» **Information supplied**:
● ● ● ●
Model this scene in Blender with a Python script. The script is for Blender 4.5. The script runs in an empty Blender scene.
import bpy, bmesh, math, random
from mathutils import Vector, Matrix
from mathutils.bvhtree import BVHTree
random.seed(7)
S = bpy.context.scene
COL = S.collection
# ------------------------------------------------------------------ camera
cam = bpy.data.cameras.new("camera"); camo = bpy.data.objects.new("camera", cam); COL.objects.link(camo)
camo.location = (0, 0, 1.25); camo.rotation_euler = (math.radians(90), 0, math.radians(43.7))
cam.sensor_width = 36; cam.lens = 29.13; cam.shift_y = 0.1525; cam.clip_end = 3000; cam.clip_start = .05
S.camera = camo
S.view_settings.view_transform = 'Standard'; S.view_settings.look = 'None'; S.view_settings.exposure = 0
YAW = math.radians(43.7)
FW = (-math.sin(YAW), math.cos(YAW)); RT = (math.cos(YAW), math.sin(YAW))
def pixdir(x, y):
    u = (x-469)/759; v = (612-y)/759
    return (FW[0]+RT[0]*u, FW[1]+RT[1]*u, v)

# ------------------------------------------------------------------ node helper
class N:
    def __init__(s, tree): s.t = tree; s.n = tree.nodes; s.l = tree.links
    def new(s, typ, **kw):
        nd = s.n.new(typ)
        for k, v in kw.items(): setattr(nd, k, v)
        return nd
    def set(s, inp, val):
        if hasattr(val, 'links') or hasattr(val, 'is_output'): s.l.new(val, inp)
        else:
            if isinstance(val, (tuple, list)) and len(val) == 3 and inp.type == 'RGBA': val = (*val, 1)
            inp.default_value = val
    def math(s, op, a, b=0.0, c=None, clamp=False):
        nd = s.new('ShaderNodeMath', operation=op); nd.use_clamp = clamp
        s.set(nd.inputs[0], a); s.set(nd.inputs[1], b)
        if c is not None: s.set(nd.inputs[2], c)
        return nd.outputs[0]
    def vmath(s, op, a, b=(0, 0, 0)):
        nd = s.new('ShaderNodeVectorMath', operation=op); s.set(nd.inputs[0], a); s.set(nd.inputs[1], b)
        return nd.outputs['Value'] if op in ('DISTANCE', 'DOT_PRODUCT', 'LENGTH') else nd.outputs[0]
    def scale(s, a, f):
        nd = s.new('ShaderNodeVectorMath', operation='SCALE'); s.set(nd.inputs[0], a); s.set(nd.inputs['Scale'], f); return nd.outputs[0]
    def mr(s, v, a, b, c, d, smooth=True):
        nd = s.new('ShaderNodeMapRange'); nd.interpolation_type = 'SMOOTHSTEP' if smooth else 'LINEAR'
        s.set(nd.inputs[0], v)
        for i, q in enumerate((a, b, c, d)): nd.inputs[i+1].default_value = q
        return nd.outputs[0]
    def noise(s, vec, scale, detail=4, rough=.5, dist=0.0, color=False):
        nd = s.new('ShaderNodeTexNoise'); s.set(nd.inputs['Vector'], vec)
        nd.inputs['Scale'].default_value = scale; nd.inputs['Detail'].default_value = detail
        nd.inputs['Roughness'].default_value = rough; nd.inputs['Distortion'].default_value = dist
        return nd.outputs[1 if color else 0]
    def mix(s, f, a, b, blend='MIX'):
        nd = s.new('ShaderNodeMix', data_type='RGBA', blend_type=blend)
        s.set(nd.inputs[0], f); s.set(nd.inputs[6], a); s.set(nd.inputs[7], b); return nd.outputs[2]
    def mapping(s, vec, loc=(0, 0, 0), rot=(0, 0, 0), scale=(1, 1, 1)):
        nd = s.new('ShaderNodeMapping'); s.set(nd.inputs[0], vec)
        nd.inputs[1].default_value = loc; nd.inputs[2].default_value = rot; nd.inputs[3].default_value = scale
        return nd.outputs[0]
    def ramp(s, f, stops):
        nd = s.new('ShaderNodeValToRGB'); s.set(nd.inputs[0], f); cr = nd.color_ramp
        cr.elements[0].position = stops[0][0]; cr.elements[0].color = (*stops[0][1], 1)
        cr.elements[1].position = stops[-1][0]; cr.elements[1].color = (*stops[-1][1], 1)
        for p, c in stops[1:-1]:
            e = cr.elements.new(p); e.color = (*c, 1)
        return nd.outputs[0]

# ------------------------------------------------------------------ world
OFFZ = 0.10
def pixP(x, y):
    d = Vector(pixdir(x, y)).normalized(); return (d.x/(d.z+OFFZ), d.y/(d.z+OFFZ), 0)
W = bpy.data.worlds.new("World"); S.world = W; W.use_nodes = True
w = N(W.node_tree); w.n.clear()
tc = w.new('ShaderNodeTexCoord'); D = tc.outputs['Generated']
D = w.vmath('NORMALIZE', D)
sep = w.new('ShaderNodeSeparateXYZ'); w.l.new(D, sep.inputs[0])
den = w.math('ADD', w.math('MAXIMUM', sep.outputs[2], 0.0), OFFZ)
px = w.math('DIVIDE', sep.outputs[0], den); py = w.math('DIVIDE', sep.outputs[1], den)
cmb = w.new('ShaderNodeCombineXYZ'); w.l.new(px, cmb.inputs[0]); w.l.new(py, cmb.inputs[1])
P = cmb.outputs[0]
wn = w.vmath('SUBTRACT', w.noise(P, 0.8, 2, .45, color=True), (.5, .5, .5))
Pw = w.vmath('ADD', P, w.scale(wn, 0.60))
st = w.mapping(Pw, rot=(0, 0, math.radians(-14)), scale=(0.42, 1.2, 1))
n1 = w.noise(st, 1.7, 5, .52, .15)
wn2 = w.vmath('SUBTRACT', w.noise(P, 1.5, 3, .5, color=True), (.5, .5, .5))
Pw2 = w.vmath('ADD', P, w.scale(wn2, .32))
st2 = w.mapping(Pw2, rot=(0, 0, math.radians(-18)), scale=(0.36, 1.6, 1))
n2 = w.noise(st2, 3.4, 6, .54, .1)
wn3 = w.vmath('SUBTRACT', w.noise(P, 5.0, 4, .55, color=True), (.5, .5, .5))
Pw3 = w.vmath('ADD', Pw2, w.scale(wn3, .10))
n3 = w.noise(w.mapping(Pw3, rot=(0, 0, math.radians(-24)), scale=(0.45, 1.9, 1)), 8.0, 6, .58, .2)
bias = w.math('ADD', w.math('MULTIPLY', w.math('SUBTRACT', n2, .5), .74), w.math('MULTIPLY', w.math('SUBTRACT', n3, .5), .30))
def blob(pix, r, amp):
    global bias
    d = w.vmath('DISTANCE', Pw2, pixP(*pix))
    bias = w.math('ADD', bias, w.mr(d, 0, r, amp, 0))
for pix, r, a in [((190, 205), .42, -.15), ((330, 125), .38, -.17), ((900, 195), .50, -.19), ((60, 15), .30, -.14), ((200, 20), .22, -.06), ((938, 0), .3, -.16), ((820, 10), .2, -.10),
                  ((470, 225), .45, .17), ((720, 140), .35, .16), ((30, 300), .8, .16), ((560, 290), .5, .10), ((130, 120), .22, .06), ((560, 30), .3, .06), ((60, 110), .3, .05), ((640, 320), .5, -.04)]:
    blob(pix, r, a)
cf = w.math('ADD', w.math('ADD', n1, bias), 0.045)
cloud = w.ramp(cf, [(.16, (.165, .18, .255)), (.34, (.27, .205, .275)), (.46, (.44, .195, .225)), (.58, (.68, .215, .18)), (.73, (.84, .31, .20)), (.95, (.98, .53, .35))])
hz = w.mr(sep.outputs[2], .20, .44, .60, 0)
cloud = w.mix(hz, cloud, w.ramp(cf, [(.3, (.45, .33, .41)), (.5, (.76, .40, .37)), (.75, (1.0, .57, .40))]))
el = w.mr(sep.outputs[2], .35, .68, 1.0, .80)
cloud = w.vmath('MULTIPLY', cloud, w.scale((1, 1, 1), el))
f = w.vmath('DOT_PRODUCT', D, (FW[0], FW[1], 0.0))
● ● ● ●
» **Requirements**: All of the material must be reproduced exactly.

» **Complete output**:
Model this scene in Blender with a Python script. The script is for Blender 4.5. The script runs in an empty Blender scene.
import bpy, bmesh, math, random
from mathutils import Vector, Matrix
from mathutils.bvhtree import BVHTree
random.seed(7)
S = bpy.context.scene
COL = S.collection
# ------------------------------------------------------------------ camera
cam = bpy.data.cameras.new("camera"); camo = bpy.data.objects.new("camera", cam); COL.objects.link(camo)
camo.location = (0, 0, 1.25); camo.rotation_euler = (math.radians(90), 0, math.radians(43.7))
cam.sensor_width = 36; cam.lens = 29.13; cam.shift_y = 0.1525; cam.clip_end = 3000; cam.clip_start = .05
S.camera = camo
S.view_settings.view_transform = 'Standard'; S.view_settings.look = 'None'; S.view_settings.exposure = 0
YAW = math.radians(43.7)
FW = (-math.sin(YAW), math.cos(YAW)); RT = (math.cos(YAW), math.sin(YAW))
def pixdir(x, y):
    u = (x-469)/759; v = (612-y)/759
    return (FW[0]+RT[0]*u, FW[1]+RT[1]*u, v)

# ------------------------------------------------------------------ node helper
class N:
    def __init__(s, tree): s.t = tree; s.n = tree.nodes; s.l = tree.links
    def new(s, typ, **kw):
        nd = s.n.new(typ)
        for k, v in kw.items(): setattr(nd, k, v)
        return nd
    def set(s, inp, val):
        if hasattr(val, 'links') or hasattr(val, 'is_output'): s.l.new(val, inp)
        else:
            if isinstance(val, (tuple, list)) and len(val) == 3 and inp.type == 'RGBA': val = (*val, 1)
            inp.default_value = val
    def math(s, op, a, b=0.0, c=None, clamp=False):
        nd = s.new('ShaderNodeMath', operation=op); nd.use_clamp = clamp
        s.set(nd.inputs[0], a); s.set(nd.inputs[1], b)
        if c is not None: s.set(nd.inputs[2], c)
        return nd.outputs[0]
    def vmath(s, op, a, b=(0, 0, 0)):
        nd = s.new('ShaderNodeVectorMath', operation=op); s.set(nd.inputs[0], a); s.set(nd.inputs[1], b)
        return nd.outputs['Value'] if op in ('DISTANCE', 'DOT_PRODUCT', 'LENGTH') else nd.outputs[0]
    def scale(s, a, f):
        nd = s.new('ShaderNodeVectorMath', operation='SCALE'); s.set(nd.inputs[0], a); s.set(nd.inputs['Scale'], f); return nd.outputs[0]
    def mr(s, v, a, b, c, d, smooth=True):
        nd = s.new('ShaderNodeMapRange'); nd.interpolation_type = 'SMOOTHSTEP' if smooth else 'LINEAR'
        s.set(nd.inputs[0], v)
        for i, q in enumerate((a, b, c, d)): nd.inputs[i+1].default_value = q
        return nd.outputs[0]
    def noise(s, vec, scale, detail=4, rough=.5, dist=0.0, color=False):
        nd = s.new('ShaderNodeTexNoise'); s.set(nd.inputs['Vector'], vec)
        nd.inputs['Scale'].default_value = scale; nd.inputs['Detail'].default_value = detail
        nd.inputs['Roughness'].default_value = rough; nd.inputs['Distortion'].default_value = dist
        return nd.outputs[1 if color else 0]
    def mix(s, f, a, b, blend='MIX'):
        nd = s.new('ShaderNodeMix', data_type='RGBA', blend_type=blend)
        s.set(nd.inputs[0], f); s.set(nd.inputs[6], a); s.set(nd.inputs[7], b); return nd.outputs[2]
    def mapping(s, vec, loc=(0, 0, 0), rot=(0, 0, 0), scale=(1, 1, 1)):
        nd = s.new('ShaderNodeMapping'); s.set(nd.inputs[0], vec)
        nd.inputs[1].default_value = loc; nd.inputs[2].default_value = rot; nd.inputs[3].default_value = scale
        return nd.outputs[0]
    def ramp(s, f, stops):
        nd = s.new('ShaderNodeValToRGB'); s.set(nd.inputs[0], f); cr = nd.color_ramp
        cr.elements[0].position = stops[0][0]; cr.elements[0].color = (*stops[0][1], 1)
        cr.elements[1].position = stops[-1][0]; cr.elements[1].color = (*stops[-1][1], 1)
        for p, c in stops[1:-1]:
            e = cr.elements.new(p); e.color = (*c, 1)
        return nd.outputs[0]

# ------------------------------------------------------------------ world
OFFZ = 0.10
def pixP(x, y):
    d = Vector(pixdir(x, y)).normalized(); return (d.x/(d.z+OFFZ), d.y/(d.z+OFFZ), 0)
W = bpy.data.worlds.new("World"); S.world = W; W.use_nodes = True
w = N(W.node_tree); w.n.clear()
tc = w.new('ShaderNodeTexCoord'); D = tc.outputs['Generated']
D = w.vmath('NORMALIZE', D)
sep = w.new('ShaderNodeSeparateXYZ'); w.l.new(D, sep.inputs[0])
den = w.math('ADD', w.math('MAXIMUM', sep.outputs[2], 0.0), OFFZ)
px = w.math('DIVIDE', sep.outputs[0], den); py = w.math('DIVIDE', sep.outputs[1], den)
cmb = w.new('ShaderNodeCombineXYZ'); w.l.new(px, cmb.inputs[0]); w.l.new(py, cmb.inputs[1])
P = cmb.outputs[0]
wn = w.vmath('SUBTRACT', w.noise(P, 0.8, 2, .45, color=True), (.5, .5, .5))
Pw = w.vmath('ADD', P, w.scale(wn, 0.60))
st = w.mapping(Pw, rot=(0, 0, math.radians(-14)), scale=(0.42, 1.2, 1))
n1 = w.noise(st, 1.7, 5, .52, .15)
wn2 = w.vmath('SUBTRACT', w.noise(P, 1.5, 3, .5, color=True), (.5, .5, .5))
Pw2 = w.vmath('ADD', P, w.scale(wn2, .32))
st2 = w.mapping(Pw2, rot=(0, 0, math.radians(-18)), scale=(0.36, 1.6, 1))
n2 = w.noise(st2, 3.4, 6, .54, .1)
wn3 = w.vmath('SUBTRACT', w.noise(P, 5.0, 4, .55, color=True), (.5, .5, .5))
Pw3 = w.vmath('ADD', Pw2, w.scale(wn3, .10))
n3 = w.noise(w.mapping(Pw3, rot=(0, 0, math.radians(-24)), scale=(0.45, 1.9, 1)), 8.0, 6, .58, .2)
bias = w.math('ADD', w.math('MULTIPLY', w.math('SUBTRACT', n2, .5), .74), w.math('MULTIPLY', w.math('SUBTRACT', n3, .5), .30))
def blob(pix, r, amp):
    global bias
    d = w.vmath('DISTANCE', Pw2, pixP(*pix))
    bias = w.math('ADD', bias, w.mr(d, 0, r, amp, 0))
for pix, r, a in [((190, 205), .42, -.15), ((330, 125), .38, -.17), ((900, 195), .50, -.19), ((60, 15), .30, -.14), ((200, 20), .22, -.06), ((938, 0), .3, -.16), ((820, 10), .2, -.10),
                  ((470, 225), .45, .17), ((720, 140), .35, .16), ((30, 300), .8, .16), ((560, 290), .5, .10), ((130, 120), .22, .06), ((560, 30), .3, .06), ((60, 110), .3, .05), ((640, 320), .5, -.04)]:
    blob(pix, r, a)
cf = w.math('ADD', w.math('ADD', n1, bias), 0.045)
cloud = w.ramp(cf, [(.16, (.165, .18, .255)), (.34, (.27, .205, .275)), (.46, (.44, .195, .225)), (.58, (.68, .215, .18)), (.73, (.84, .31, .20)), (.95, (.98, .53, .35))])
hz = w.mr(sep.outputs[2], .20, .44, .60, 0)
cloud = w.mix(hz, cloud, w.ramp(cf, [(.3, (.45, .33, .41)), (.5, (.76, .40, .37)), (.75, (1.0, .57, .40))]))
el = w.mr(sep.outputs[2], .35, .68, 1.0, .80)
cloud = w.vmath('MULTIPLY', cloud, w.scale((1, 1, 1), el))
f = w.vmath('DOT_PRODUCT', D, (FW[0], FW[1], 0.0))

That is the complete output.